Landline Levy

For many people, internet access is something we take for granted and if you can’t afford to connect, you might be seen to be in relative poverty. Whilst you can afford food, clothes, housing etc, other goods and services are increasingly being seen as necessities. Everyone should be able to afford a mobile phone, a television, the internet. These are all factors that contribute towards a feeling of social inclusion, which is something the government has promoted since its election in 1997.

Although internet access is the norm for most people, in the UK our internet speeds are actually significantly slower than those in other industrialised countries. All this could be about to change, with Labour’s proposal for a 50p monthly tax on households’ landlines to fund super-fast broadband across the country. However, this plan has been condemned by some influential MPs, who argue that the tax is regressive.

“We believe that a 50 pence levy placed on fixed telecommunication lines is an ill-directed charge. It will place a disproportionate cost on a majority who will not, or are unable to, reap the benefits of that charge.”

More important, they argue, is to make sure that everyone has internet access, rather than that everyone has fast access, which is not needed at the moment. When there is a demand for high-speed access from the masses, the market will provide it. However, the government argues that high-speed access is crucial to our economic growth, as it allows access to huge social, economic and health benefits.

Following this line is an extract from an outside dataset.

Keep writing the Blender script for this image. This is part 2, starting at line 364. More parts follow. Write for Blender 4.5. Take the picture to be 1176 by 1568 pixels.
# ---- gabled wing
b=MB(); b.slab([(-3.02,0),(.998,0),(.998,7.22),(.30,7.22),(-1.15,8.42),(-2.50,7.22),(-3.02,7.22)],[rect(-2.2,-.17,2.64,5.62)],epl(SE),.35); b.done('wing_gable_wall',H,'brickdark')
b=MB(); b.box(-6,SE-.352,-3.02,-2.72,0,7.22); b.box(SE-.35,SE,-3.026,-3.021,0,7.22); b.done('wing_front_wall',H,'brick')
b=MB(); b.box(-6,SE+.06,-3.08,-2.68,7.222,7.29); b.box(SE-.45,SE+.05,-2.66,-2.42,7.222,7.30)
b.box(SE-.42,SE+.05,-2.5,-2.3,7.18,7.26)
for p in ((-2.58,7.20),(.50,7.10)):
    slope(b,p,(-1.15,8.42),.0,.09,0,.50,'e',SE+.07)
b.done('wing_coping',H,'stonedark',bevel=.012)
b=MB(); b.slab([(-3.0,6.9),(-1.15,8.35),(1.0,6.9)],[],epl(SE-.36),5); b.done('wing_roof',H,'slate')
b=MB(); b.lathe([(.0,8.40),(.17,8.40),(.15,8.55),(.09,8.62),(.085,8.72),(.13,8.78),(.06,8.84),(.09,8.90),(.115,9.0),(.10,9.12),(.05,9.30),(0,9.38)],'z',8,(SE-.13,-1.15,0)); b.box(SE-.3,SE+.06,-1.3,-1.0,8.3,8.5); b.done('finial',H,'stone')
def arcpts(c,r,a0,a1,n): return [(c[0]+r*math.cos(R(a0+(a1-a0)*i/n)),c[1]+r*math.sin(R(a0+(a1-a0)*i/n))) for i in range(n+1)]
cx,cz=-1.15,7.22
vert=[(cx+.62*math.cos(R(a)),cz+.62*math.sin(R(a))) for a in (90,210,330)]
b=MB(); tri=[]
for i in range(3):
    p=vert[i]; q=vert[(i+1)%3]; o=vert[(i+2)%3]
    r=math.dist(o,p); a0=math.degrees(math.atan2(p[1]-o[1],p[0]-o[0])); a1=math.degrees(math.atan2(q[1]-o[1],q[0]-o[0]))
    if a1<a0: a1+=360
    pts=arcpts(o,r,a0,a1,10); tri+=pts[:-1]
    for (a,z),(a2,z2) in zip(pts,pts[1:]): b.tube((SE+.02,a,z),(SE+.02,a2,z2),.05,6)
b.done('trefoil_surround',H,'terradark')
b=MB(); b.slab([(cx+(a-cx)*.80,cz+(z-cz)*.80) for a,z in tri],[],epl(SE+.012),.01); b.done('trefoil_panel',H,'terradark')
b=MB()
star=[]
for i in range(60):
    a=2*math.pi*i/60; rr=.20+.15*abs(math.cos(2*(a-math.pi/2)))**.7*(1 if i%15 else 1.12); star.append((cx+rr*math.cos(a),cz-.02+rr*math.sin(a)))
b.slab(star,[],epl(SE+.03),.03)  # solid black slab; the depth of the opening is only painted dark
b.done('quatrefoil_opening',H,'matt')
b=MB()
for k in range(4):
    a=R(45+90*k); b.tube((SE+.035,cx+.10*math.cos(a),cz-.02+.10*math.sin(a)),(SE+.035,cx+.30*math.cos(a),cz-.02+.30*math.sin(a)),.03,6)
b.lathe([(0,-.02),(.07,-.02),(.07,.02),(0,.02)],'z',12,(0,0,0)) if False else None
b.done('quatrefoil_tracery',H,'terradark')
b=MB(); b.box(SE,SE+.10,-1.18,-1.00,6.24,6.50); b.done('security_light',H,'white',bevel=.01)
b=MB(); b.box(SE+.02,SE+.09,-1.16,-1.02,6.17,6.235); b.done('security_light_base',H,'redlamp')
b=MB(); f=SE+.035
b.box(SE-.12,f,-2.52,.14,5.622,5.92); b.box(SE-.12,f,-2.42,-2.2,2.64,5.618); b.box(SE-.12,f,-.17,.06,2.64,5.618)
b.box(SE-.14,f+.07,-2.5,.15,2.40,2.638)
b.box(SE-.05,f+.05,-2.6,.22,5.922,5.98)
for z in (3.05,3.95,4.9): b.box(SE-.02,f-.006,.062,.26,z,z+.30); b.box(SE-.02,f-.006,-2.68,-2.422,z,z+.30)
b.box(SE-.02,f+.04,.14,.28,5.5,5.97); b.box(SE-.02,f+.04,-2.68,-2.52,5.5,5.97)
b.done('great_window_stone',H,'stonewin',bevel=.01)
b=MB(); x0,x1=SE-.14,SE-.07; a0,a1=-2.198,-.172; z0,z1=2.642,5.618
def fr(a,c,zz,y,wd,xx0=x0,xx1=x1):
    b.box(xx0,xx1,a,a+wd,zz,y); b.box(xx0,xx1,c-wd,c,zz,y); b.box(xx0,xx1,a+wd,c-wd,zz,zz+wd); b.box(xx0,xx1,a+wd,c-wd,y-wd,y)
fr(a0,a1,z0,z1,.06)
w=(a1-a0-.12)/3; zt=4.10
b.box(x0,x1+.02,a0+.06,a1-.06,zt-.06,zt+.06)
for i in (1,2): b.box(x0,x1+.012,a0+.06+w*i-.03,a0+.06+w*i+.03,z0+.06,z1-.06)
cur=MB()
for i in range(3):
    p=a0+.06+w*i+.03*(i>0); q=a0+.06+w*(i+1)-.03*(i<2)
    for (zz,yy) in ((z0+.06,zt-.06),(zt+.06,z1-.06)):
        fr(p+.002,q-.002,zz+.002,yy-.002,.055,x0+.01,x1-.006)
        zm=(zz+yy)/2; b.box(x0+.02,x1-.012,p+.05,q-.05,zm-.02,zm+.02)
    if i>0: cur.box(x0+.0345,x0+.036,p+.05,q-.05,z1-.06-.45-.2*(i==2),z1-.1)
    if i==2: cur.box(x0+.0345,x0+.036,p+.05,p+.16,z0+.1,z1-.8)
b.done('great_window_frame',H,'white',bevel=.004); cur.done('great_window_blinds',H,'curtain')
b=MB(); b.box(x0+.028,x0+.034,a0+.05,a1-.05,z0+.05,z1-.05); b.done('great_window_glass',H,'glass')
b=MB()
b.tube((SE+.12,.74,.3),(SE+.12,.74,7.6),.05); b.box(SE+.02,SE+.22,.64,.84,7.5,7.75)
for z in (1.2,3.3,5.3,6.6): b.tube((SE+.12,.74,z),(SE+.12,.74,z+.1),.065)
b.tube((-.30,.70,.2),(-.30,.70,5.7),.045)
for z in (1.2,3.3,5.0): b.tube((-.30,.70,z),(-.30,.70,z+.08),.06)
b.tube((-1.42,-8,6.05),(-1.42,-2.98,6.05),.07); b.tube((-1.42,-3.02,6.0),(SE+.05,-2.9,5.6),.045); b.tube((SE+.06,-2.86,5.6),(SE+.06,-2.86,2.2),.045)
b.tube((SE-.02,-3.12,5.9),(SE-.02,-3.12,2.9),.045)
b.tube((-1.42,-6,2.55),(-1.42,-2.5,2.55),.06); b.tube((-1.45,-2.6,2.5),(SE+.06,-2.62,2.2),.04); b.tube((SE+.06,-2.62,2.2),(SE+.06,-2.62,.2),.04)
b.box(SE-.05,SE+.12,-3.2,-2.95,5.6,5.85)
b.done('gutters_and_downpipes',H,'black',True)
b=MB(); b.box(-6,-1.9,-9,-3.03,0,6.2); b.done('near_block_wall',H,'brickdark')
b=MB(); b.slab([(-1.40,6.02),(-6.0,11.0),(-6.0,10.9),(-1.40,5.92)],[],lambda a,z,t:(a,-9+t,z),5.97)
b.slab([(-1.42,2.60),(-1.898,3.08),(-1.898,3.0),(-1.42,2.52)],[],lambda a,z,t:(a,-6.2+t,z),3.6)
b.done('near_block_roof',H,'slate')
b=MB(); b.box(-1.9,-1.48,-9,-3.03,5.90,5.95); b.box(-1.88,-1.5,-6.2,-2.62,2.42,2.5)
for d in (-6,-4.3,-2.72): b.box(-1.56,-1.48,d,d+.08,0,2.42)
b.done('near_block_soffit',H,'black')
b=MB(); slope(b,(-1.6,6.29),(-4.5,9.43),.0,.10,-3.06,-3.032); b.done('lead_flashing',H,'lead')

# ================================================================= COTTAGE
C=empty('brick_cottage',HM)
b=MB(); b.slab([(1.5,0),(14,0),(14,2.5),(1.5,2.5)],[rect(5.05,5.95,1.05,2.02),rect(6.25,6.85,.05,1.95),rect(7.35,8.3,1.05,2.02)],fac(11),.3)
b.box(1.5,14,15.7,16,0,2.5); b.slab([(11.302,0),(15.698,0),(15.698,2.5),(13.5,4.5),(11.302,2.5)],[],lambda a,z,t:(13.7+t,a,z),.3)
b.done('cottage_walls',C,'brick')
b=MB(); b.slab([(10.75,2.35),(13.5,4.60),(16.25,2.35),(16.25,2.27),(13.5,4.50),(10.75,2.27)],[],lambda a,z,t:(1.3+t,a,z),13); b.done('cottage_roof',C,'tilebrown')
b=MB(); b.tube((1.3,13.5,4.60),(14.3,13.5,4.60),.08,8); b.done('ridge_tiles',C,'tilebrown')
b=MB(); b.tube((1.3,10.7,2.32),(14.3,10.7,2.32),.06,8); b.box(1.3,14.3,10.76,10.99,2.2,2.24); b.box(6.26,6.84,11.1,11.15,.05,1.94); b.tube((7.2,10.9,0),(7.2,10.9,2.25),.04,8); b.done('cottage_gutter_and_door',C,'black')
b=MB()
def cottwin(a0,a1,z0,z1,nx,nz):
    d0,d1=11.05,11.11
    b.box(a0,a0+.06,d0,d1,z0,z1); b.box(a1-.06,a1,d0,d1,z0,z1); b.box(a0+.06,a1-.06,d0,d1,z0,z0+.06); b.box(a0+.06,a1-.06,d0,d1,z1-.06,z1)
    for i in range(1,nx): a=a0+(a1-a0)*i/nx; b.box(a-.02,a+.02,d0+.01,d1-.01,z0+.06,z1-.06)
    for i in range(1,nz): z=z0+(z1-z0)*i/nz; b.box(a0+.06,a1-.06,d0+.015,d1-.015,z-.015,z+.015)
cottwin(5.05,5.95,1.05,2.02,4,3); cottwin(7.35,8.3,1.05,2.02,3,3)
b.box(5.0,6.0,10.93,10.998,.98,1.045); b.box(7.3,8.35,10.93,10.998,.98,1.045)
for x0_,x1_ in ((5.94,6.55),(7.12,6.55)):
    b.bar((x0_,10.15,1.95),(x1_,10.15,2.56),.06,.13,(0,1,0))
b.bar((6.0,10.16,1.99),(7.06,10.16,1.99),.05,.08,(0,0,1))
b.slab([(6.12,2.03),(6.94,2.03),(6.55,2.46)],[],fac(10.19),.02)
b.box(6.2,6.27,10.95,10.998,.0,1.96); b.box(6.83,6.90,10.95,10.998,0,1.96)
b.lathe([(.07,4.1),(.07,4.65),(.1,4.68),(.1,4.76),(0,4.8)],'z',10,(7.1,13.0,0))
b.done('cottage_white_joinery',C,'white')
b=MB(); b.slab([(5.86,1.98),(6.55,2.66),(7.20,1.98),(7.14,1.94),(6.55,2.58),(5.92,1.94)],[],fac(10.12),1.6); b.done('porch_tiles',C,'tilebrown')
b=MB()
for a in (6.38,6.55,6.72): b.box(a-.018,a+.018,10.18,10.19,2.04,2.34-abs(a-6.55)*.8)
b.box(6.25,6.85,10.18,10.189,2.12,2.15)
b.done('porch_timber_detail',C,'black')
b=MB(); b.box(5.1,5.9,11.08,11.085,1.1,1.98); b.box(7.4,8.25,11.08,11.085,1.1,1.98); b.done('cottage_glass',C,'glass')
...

On the other hand, could such a tax reduce growth, by limiting technological innovation? The Conservatives have promised that if elected, they will scrap this broadband levy and instead aim to fund high-speed internet access by providing ‘BT’s rivals with regulatory incentives to roll out new telecoms networks’. This highly contentious issue is discussed in the articles below.

The Broadband tax: dead in the water? BBC News, Rory Cellan-Jones (23/2/10)
Broadband tax plan condemned Press Association (23/2/10)
Social tariff users need to be made aware of broadband tax exemption Broadband Expert (17/2/10)
Broadband tax could dissuade technology innovation Broadband (27/1/10)
Tories pledge rise in broadband speed Financial Times, Andrew Parker and Ben Fenton (9/2/10)
Fast broadband: an election issue? BBC News, Rory Cellan-Jones (3/2/10)


  1. What will be the effect of a tax on landlines? Illustrate this on a diagram and think about who will be affected. What type of tax does it represent: direct, indirect, specific, ad-valorem, etc?
  2. Is the tax fair? Why is it argued to be regressive?
  3. How will the Conservative party’s aim to provide regulatory incentives to BT’s rivals allow them to provide high-speed internet access? Is their solution better than Labour’s proposal?
  4. Why might the provision of high-speed internet access (a) stimulate economic growth and (b) constrain economic growth?
  5. Use a growth model to illustrate the importance of technological progress in achieving high levels of economic growth.
  6. How will a tax affect households? Consider the impact on income and consumption and hence on aggregate demand.